The 1967 Beetle Community — Always Growing

This makes me so happy to read. Thanks, Jay for meeting and helping another ’67 owner! Congrats, Jessica and Charlie. -ES.

Friday, Neva fielded a telephone call from a lady saying that she needed a speedometer for her 1967 Beetle. She left a note on my desk so that I could call when I came into the office
Jessica informed me that she and Charlie had acquired a 1967 Beetle which needed a few things, including the aforementioned speedometer.

Then, Jessica said something really funny! She said…..”She’s suffering an identity crisis!” I began to laugh—it was hilarious. After I calmed, Jessica told me that “she” is “Gertrude” her newly purchased ’67 Bug. We talked a bit about naming Beetles—which thing is what my Neva is good about doing. And—laughed some more!

Well…the “identity” problem stemmed from something which the seller had told Jessica at the time of sale. The seller gave the impression that the car might be a ‘70s Model. After doing some research about VINs, Jessica looked at the aluminum VIN Plate behind the spare tire. It read 117….. “But,” reasoned Jessica…”might this not be a ’70s VIN?”

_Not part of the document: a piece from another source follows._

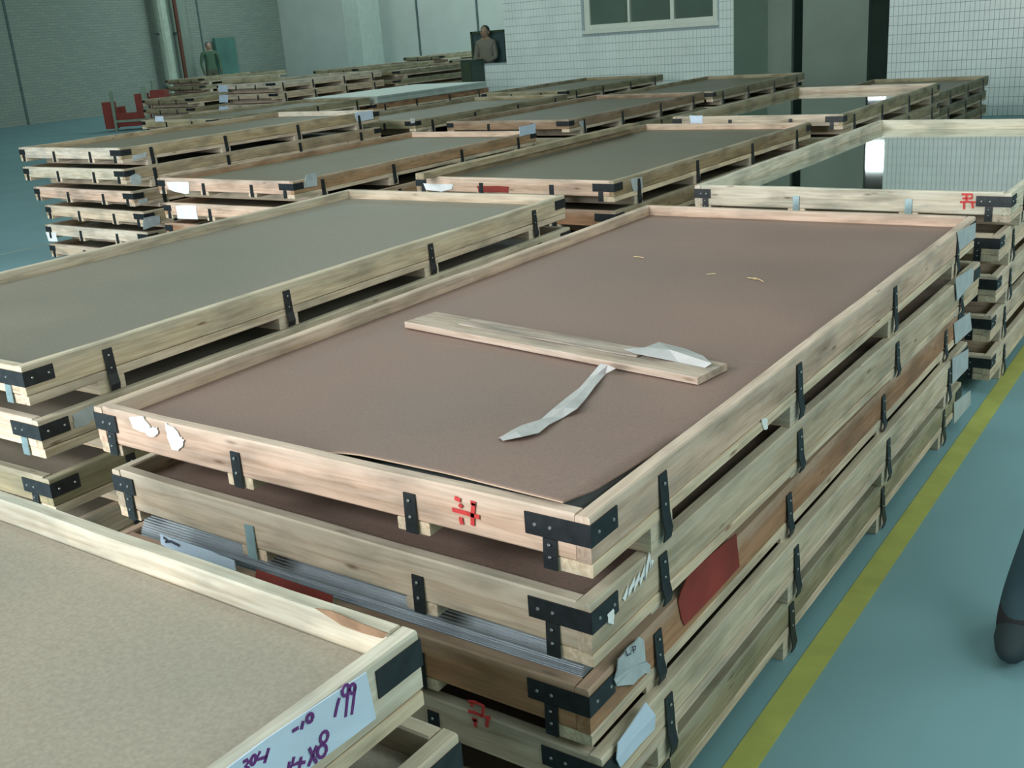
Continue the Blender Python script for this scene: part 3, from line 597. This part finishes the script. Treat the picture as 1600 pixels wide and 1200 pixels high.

In order to get to the bottom of the matter, we discussed the other Factory VIN, beneath the rear bench seat. I told Jessica that both Auto VINs should agree and that they certainly should match the Title VIN.

When Charlie and Jessica visited this morning, the first thing which Charlie and I did was to remove the rear seat and clean and chalk the Chassis VIN. Sure enough, it agreed with the Aluminum Tag VIN behind the spare tire. Both gave proof that the car is, indeed, a 1967 Beetle Sedan.

Overnight, after our Friday conversation by phone, Jessica also had done some study of VINs on thesamba.com and had an idea of the Manufacture Date of the vehicle, assuming that it was a ’67 Bug. In fact, Jessica continued to amaze me with facts which she had been learning during her study about her Gertrude!